JP Morgan, in contrast, prefers to adopt a longer-term approach and as a result sees more value, pointing out the company’s exploration potential and range of new projects such as Prominent Hill should see additional value created over time. As well, it suggests the share price fall of close to 40% since late last month has been excessive and so the valuation equation has improved for investors.

Deutsche Bank has taken the middle ground and rates the company as a Hold, as while not particularly in favour of a capital expenditure program approaching $1 billion at a time of falling metal demand and falling prices, it sees this not threatening the company’s future given the $900 million the company has as cash in the bank.

Where it differs from others in the market is the broker sees no dividends in coming years, which is well below consensus expectations for payouts of around 8c in both 2008 and 2009. If the broker is correct and others in the market scrap or significantly lower their payout assumptions, it would be reasonable to expect additional share price pressure, as this would impact on the attractiveness of the stock for investors.

Macquarie was the most voluble in voicing its dismay with the direction both the stock and base metals prices have taken.
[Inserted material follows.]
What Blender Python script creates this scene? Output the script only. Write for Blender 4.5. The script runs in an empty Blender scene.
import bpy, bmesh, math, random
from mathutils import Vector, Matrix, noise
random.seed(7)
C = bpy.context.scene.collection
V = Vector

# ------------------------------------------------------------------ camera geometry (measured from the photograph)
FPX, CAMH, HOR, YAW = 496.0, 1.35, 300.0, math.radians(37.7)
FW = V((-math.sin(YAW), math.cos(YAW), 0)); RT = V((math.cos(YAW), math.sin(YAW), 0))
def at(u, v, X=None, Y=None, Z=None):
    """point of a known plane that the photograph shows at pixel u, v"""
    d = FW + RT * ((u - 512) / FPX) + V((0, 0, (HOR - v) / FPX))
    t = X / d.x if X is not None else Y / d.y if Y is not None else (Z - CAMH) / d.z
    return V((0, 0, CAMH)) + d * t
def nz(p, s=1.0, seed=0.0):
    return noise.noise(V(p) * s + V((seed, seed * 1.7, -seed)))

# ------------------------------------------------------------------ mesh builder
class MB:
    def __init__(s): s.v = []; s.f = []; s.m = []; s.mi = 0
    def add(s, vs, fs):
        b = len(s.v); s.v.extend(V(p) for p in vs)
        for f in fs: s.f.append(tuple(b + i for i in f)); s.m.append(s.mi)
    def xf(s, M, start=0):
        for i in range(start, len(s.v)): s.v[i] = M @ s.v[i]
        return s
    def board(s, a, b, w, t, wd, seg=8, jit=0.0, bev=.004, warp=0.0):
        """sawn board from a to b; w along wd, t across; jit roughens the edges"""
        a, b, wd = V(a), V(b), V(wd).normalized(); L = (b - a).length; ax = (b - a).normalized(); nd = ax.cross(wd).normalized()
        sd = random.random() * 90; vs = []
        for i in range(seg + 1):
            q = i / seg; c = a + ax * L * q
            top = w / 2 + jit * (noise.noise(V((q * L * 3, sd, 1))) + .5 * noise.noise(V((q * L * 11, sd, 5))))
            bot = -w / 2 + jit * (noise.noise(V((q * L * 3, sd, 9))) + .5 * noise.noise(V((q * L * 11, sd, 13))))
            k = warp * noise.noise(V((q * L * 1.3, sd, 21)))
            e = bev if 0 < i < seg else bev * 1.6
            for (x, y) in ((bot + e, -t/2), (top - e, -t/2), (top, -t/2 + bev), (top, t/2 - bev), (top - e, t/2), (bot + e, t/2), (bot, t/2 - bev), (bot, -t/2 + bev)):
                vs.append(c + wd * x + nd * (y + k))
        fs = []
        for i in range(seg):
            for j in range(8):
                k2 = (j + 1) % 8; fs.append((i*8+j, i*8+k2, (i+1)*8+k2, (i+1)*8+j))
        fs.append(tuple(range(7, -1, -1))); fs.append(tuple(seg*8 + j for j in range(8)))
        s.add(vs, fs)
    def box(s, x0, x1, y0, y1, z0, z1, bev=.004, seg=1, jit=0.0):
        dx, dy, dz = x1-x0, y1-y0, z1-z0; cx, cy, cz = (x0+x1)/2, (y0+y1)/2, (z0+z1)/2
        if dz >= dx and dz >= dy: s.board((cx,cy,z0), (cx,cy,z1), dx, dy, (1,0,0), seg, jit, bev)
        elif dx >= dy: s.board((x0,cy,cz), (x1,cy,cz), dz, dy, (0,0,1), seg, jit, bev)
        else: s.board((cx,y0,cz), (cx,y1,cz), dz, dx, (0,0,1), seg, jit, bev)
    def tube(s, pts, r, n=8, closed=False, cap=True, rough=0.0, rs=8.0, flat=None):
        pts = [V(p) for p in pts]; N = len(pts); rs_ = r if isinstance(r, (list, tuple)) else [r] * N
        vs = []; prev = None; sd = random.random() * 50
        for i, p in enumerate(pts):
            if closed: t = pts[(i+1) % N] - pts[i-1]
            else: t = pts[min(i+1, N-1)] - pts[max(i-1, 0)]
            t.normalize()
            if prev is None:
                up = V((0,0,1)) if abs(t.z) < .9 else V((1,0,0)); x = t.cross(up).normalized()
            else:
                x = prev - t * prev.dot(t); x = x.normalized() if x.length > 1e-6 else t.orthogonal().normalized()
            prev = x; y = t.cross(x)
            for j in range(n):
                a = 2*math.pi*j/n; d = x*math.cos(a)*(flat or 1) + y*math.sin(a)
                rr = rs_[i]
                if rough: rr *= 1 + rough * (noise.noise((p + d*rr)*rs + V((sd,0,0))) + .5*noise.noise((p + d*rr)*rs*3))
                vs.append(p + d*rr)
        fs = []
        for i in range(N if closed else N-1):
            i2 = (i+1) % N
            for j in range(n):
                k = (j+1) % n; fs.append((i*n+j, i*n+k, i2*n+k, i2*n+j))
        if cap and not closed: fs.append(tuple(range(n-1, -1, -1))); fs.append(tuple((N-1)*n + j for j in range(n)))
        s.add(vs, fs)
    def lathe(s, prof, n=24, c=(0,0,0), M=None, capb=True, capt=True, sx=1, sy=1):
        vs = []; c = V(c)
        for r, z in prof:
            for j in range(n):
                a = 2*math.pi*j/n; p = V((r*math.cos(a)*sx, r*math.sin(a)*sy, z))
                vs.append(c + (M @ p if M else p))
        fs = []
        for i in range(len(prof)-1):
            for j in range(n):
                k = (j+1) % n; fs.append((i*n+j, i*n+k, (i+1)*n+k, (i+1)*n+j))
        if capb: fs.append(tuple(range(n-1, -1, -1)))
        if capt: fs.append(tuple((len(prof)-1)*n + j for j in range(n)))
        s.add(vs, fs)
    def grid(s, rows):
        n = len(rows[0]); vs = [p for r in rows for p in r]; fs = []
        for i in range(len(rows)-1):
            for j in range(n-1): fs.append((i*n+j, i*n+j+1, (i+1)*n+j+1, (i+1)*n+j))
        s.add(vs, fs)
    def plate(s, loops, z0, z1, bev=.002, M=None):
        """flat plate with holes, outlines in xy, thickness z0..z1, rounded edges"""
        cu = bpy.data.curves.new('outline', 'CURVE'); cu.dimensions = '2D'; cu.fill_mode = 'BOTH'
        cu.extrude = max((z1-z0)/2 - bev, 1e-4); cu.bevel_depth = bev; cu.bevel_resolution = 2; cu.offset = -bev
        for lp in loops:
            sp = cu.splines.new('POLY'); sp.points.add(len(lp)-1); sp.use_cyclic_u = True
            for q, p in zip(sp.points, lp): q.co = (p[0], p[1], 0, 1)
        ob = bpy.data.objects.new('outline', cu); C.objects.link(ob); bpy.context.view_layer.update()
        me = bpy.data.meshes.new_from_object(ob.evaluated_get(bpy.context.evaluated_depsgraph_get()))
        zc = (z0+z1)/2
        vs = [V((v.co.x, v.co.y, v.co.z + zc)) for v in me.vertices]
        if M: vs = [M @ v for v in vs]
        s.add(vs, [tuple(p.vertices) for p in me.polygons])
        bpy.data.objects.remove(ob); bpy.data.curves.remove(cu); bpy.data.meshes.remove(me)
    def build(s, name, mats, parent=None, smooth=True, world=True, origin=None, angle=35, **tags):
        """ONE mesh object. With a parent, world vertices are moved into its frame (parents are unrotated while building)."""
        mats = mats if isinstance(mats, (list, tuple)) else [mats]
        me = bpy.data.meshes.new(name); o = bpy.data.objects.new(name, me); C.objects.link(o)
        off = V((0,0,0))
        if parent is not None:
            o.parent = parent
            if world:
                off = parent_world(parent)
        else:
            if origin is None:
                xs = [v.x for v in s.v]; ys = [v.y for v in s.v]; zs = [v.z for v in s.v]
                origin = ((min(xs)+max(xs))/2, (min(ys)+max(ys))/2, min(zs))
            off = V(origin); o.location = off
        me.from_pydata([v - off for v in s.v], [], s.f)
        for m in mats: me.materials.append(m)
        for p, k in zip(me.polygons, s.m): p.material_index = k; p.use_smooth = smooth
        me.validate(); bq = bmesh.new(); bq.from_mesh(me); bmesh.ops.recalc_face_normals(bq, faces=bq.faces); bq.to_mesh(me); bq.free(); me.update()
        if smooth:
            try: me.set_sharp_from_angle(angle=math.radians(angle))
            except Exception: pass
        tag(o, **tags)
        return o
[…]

Again, while it was ok with the levels of production and costs recorded over the quarter, it said it could no longer hide from the fact that copper and zinc prices are currently 30% and 50% respectively below its 2009 forecasts. It also noted that the company’s flagship Century zinc project has become unprofitable at current zinc prices.

On the broker’s new base metal price forecasts, it has cut its FY08 earnings forecasts by 30% and 2009 by a massive 85%, saying it had “wrongly” maintained a Buy for far too long in hopes the share price might track back to somewhere near pre-merger levels. Its recommendation is lowered to Neutral in the absence of any clear near term catalyst.

The cuts to earnings estimates have seen price targets reduced. ABN Amro has lowered its target from $2.64 to $2.21 on lower earnings expectations and JP Morgan and Credit Suisse have both cut their valuation-based targets to $1.90 from $2.32 and to $1.20 from $1.50 respectively after factoring in the quarterly numbers. Unsurprisingly, Macquarie hacked off the biggest chunk, cutting from $2.20 to $1.20.

This brings the average price target on the stock, according to the FNArena database, down to $1.81 from $2.31, though a further fall is possible given Merrill Lynch currently has the highest target at $2.90 and is yet to update post the release of the group’s quarterly figures. These changes have not resulted in big changes to ratings, as the FNArena database now shows the stock is rated as Buy five times, Hold twice and Sell once, with just Macquarie downgrading.

Having rallied yesterday in a stronger market, shares in Oz Minerals today are down in line with the broader market and as at 11.25am the stock was 4.5c or 3.9% lower at $1.115. The stock has a trading range over the past 12 months of $0.955 to $2.17.